Showing all 2 comments
 
Amanda Nov 20, 2009 1:29 PM
invite to dinner
a friend and i are preschool teachers. We have 3 turkish girls in our class. One of the turkish families have invite us to dinner at their home. We are wondering what we should expect; what kinds of foods, dinner etiquette and customs. We are very excited about the dinner and think that it is very sweet for them to invite us so we want to be very respectful of them and their culture.
Tolga BALCI Sep 13, 2009 7:21 AM
Dining Etiquette in Turkey
As a Turk, I will make some notes:

Inviting for dinner shows high sincerity, therefore it is not to be expected unless you know the people very well. And if you're invited, you can be pretty much sure that the host has very warm feelings towards you.
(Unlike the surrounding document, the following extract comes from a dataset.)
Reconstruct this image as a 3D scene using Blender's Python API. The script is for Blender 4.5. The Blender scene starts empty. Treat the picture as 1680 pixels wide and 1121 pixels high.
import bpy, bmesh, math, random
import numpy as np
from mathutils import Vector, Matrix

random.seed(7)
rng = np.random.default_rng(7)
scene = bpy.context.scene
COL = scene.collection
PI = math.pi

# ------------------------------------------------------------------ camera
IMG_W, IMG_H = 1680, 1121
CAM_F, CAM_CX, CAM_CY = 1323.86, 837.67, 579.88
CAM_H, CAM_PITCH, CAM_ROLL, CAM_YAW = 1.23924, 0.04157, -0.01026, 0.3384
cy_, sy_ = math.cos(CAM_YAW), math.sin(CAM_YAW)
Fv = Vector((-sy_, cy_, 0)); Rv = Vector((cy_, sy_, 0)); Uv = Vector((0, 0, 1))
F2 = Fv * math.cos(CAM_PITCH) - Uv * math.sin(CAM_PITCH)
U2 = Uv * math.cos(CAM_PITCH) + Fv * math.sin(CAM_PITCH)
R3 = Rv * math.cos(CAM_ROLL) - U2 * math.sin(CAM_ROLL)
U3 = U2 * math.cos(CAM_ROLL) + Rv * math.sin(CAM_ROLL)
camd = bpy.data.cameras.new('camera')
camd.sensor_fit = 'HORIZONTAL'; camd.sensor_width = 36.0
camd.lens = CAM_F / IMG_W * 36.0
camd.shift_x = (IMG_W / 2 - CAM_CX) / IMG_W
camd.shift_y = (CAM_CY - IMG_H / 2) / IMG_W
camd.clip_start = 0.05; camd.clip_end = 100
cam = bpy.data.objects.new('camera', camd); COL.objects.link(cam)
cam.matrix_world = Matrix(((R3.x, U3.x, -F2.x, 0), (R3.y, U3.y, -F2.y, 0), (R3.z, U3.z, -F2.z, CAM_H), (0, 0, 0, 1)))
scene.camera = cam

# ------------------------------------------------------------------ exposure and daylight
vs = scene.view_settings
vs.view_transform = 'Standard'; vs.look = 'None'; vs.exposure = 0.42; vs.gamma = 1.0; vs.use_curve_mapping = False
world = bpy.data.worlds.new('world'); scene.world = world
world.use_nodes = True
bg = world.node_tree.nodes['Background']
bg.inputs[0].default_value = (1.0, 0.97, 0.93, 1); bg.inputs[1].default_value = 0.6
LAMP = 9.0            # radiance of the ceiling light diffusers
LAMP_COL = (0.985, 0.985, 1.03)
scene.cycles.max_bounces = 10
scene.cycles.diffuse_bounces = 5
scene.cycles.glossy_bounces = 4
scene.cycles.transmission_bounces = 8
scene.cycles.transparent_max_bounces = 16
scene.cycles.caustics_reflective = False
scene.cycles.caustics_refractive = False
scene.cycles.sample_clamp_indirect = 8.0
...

In Turkey, guests are considered Holy and hosts will do their utmost to make you feel comfortable and make you have everything: dinner, drink, comfortable place, lively discussions and everything else. You may be tempted to think that the hosts are overdoing everything (like still insisting on eating after you are completely full) or asking you if you are OK once in every ten minutes, this is simply how guests are handled. Since guests are considered "Guests from God", Turkish hosts will do everything to serve with their best.

You may take any gifts to a Turkish family, chocolates, decorations, a gift for the child (which is most valued). If you had an opportunity to have alcohol before with the host, you may bring in alcoholic beverages.

Chicken and fish may be eaten by hand, but it is not the customs. It rather shows a pure sincerity, accepting the guest(s) as the ones from the innermost circle or the family. You would not see people eating with their hands in public places; this point should not be accepted as customs.